Powell v. Spartanburg County

134 S.E. 367 | S.C. | 1926

August 16, 1926. The opinion of the Court was delivered by By consent, these two cases were tried together on circuit, and the appeals were heard in the same manner by this Court. They are practically identical, and for convenience the Powell case will be considered, the decision in which will be binding upon the other case.

The action is for $2,500 damages, alleged to have resulted from the closing of a highway upon the property of the plaintiff fronted. The case was tried before his Honor, Judge Bonham, and a jury. At the close of the plaintiff's evidence, he granted a nonsuit upon the grounds stated by counsel for the defendant, which will be reported. From this order the plaintiff has appealed upon exceptions which will be reported.

The facts are these: The public highway leading from Spartanburg to Laurens runs in a general southerly direction. Near the southern limits of the City of Spartanburg, and outside of the limits, the county road authorities determined upon a relocation of a part of it, so as to pass under the railroad, thus avoiding a dangerous railroad crossing at grade which theretofore existed and still exists. The relocation was completed; the new road being constructed mostly upon a fill. The situation of the old road and the new may be compared roughly to a strung bow, *375 the cord representing the new portion and the bow the old, geometrically the segment of a circle. The plaintiff and a number of others have property fronting on the old portion. It does not appear that this old portion of the road was formally discontinued as a part of the highway. The fact that a number of persons owned property fronting upon it, and the fact that the end nearest Spartanburg was physically connected with the new road at that point, so that the persons referred to were not obstructed in going to and coming from the City of Spartanburg, indicates that it had not been discontinued; but at the south end of the old portion, some 300 yards from the connection at the north end, no connection was made with the new road; on the contrary, at that point the new road was upon a fill of about 7 feet high, at an acute angle with the old road, and no arrangement was made by which persons could enter or depart from the old road.
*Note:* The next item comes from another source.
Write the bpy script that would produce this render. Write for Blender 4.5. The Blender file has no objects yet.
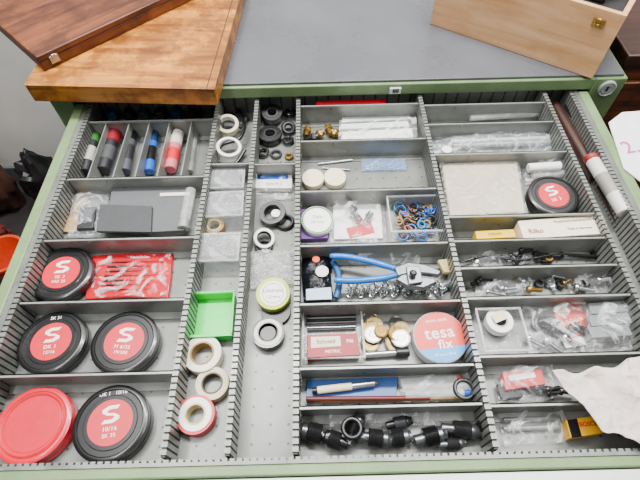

Assuming, what is by no means clear, that the county authorities intended to and did actually discontinue the old portion as a highway to be maintained at the public expense, and conceding that under Section 2906 of Volume 3, Code 1922, and the case of Wilson v. GreenvilleCounty, 110 S.C. 324; 96 S.E., 301, they were fully authorized to do so, it does not by any means follow that they were authorized to close the old portion at either end. Those who owned property fronting upon that old road, if actually discontinued, could not rightfully be deprived of the privilege of still using it to reach the newly located portion in either direction; as is clearly implied in the Wilsoncase, where the Court says: "If damage results merely from its abandonment as a public highway, without its being closed, it is damnum absque injuria."

So, upon the motion for a nonsuit, it was important to inquire whether the old portion of the road had been discontinued or abandoned as a part of the highway. If it had not been, it is clear that the plaintiff *376 would have been entitled to such damages as he might have established under the rather strict rule that his injury must be shown to have been different, not only in kind, but in degree, from that suffered by the public generally, which presented a question of fact for the jury. If it had been, he was entitled to such damages as he might have established under the same rule, which also presented a question of fact for the jury. In either event, the nonsuit was wrong.

As a practical matter, another view may be presented. It is entirely possible that the connection at the south end of the old road with the new portion may yet be made with comparatively small cost and with no injury to the relocated road. If that be so, the plaintiff would have the right to a mandatory injunction requiring the county authorities to do so. In that event, the status being restored, the plaintiff's damages would be limited to the injury suffered in the meantime; that is, between the date of the obstruction and its removal.

The justice of the case in our opinion will be attained by:

(1) Reversing the order of nonsuit and remanding the case to the circuit Court for a new trial.

(2) Allowing the plaintiff to amend his complaint by alleging the facts which would entitle him to a mandatory injunction requiring the defendant to remove the obstruction and make physical connection at the south end of the old road between it and the newly relocated portion.

(3) Allowing the defendant to proceed with a removal of the obstruction and a physical connection as indicated, and set up that fact when accomplished by way of supplemental answer.

(4) A jury trial upon the matter of damages.

No question is made in the appeal upon the question of damages; that is, whether the injury sustained by the plaintiff is different in kind and degree from that sustained by the public generally. That question is therefore left open. *377

The judgment of this Court is that the orders of nonsuit in the cases above entitled be reversed, and that they be remanded to the circuit Court for further proceedings consistent with the conclusions herein announced.

MESSRS. CHIEF JUSTICE GARY and MESSRS. JUSTICES WATTS, BLEASE and STABLER concur.